Illinois School District Sued Over Bullied Student’s Suicide

By JIM SUHR | July 7, 2014

The father of a southern Illinois teenager who killed himself a day after watching an anti-bullying movie at school has filed a wrongful death lawsuit against the district, accusing administrators of failing to stop the relentless taunts targeting his son.

Bradley Lewis’ federal lawsuit, filed Monday, names the Carterville school district, its superintendent, the high school principal and football coach, the makers of the anti-bullying video and the owner of the shotgun that 15-year-old Jordan Lewis used to end his life on Oct. 17, 2013.

Bradley Lewis, of Collinsville, also faults police in Jordan’s hometown of Cambria for not doing a sufficient well-being check on the teenager the night before the suicide.

The Carterville High School sophomore routinely was tormented by peers – including the school’s football players – who slammed his head into lockers, punched and ridiculed him, and at times tried to push him down stairs, according to the lawsuit.

The lawsuit alleges Superintendent Bob Prusator, principal Keith Liddell and football coach Dennis Drust knew of the bullying but did nothing, fostering a “culture of bullying” despite school policy barring such harassment. Drust, the lawsuit claims, simply told Jordan to “toughen up.”

The superintendent, principal and football coach did not return messages left this week by The Associated Press, and the owner of the gun does not have a listed home telephone number.

A day before Jordan’s death, Carterville High required students to watch a film titled “Piercing the Darkness,” meant to inform students about the potential “darkness” of drug abuse, bullying and disabilities – and how to brighten their lives and others.

According to the lawsuit, the film “showed pictures of young students that had committed suicide due to bullying.” Afterward, the lawsuit submits, Jordan expressed suicidal thoughts to a student, who allegedly told Jordan that he didn’t have the nerve to do it.

A friend to whom Jordan Lewis later texted similar thoughts told her grandmother, who notified police. A Cambria officer briefly visited with the boy and his mother and declared him “OK,” according to the lawsuit, which faults the officer for not recognizing the teenager “was in imminent danger of hurting himself.”

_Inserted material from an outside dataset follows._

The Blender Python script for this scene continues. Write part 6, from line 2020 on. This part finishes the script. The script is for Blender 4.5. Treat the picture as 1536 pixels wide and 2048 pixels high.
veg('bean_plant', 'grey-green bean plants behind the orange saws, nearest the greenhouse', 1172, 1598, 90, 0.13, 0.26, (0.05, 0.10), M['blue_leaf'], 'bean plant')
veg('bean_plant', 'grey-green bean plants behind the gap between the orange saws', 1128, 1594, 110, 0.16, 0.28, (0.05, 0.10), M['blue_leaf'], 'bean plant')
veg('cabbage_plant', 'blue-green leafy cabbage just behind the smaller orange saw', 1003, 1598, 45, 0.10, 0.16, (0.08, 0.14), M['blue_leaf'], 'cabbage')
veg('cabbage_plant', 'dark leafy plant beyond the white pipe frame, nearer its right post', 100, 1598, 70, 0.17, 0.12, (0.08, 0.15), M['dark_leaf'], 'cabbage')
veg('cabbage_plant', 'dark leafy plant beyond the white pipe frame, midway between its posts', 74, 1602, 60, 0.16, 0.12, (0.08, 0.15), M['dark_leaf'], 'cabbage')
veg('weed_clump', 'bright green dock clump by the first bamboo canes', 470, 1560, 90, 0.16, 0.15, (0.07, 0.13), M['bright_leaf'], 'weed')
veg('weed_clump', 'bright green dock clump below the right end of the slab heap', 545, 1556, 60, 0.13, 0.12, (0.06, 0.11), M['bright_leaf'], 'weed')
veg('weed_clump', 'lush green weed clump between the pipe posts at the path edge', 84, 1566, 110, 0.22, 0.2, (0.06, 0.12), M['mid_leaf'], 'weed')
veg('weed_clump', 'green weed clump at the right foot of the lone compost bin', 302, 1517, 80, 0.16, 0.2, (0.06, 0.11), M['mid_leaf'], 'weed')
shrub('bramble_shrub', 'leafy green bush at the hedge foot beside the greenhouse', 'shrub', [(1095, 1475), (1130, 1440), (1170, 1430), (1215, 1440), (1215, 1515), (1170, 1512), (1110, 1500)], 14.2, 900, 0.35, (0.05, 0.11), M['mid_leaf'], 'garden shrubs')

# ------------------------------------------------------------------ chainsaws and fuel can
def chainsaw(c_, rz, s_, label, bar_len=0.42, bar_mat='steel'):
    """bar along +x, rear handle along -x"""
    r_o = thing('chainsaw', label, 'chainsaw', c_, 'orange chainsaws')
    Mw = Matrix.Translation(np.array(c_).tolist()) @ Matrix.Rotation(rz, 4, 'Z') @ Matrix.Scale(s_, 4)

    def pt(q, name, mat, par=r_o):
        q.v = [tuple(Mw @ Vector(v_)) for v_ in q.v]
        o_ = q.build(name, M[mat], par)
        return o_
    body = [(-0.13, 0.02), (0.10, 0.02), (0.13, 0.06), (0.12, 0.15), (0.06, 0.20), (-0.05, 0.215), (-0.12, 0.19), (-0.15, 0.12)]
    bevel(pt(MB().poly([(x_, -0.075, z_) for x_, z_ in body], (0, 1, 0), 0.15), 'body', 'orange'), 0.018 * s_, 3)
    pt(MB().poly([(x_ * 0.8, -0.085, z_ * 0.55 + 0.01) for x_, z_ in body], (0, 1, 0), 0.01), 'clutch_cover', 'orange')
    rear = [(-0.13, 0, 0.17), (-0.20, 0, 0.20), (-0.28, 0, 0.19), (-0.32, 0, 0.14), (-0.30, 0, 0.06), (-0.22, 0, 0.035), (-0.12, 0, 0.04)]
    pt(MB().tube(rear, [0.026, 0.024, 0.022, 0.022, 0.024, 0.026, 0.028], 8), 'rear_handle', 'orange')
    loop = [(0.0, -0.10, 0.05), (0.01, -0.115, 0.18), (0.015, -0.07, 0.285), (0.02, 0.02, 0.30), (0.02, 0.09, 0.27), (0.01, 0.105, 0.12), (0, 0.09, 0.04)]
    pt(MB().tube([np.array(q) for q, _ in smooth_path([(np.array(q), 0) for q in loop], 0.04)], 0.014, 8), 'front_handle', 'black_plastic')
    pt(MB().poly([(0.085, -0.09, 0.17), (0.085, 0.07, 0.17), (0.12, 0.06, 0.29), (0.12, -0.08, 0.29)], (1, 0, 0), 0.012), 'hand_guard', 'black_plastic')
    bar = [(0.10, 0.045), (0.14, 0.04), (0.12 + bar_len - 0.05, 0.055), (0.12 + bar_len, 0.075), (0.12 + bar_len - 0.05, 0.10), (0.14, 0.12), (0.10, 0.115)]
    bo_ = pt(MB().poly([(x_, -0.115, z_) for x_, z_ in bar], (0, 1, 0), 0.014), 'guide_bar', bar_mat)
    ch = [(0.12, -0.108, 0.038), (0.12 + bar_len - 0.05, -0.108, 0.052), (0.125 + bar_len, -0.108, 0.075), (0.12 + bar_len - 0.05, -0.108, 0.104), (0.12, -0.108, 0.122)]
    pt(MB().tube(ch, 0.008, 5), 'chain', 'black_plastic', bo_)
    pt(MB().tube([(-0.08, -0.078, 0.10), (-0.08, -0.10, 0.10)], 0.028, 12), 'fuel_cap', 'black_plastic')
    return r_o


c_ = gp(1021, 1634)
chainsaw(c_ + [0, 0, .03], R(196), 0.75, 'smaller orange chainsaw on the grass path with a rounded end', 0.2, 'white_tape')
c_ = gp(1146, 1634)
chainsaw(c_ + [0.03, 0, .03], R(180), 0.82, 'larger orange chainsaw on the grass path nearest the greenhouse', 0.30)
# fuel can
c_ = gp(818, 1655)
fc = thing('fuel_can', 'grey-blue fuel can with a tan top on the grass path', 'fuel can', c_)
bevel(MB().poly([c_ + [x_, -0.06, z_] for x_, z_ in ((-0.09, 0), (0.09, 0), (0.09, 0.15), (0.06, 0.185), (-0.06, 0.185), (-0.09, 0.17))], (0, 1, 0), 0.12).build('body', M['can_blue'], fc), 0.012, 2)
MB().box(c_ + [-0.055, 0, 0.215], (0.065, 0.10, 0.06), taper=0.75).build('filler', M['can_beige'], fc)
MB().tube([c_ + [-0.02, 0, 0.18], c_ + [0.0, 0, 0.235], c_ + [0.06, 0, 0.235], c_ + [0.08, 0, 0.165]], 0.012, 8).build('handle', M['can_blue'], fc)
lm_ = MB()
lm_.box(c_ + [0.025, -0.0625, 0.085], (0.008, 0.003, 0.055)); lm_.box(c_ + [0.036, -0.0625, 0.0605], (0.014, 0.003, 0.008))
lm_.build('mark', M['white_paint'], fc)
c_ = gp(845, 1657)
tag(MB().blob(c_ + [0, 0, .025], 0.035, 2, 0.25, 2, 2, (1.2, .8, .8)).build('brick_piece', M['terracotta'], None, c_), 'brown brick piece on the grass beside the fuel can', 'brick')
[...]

The next morning, his mother returned home after being unable to reach her son and found him dead from a gunshot wound, which the lawsuit alleges was from a shotgun “negligently” kept in an unlocked case at the home by the mother’s live-in boyfriend, the lawsuit alleges.

A letter the teenager left behind read, “bullying has caused me to do this (and) those of you know who you are,” according to the lawsuit.

The owner of 3Screens.com, the California-based company behind the anti-bullying video, said Wednesday he had not seen the lawsuit but defended the film, saying it had been shown 100 to 150 times “and we’ve never had a negative word about it.”

“This is just a tragic situation,” Mark Bixler added in offering condolences to Jordan Lewis’ family. “The film is not dark in any way, shape or form, and it clearly was trying to promote the opposite outcome.”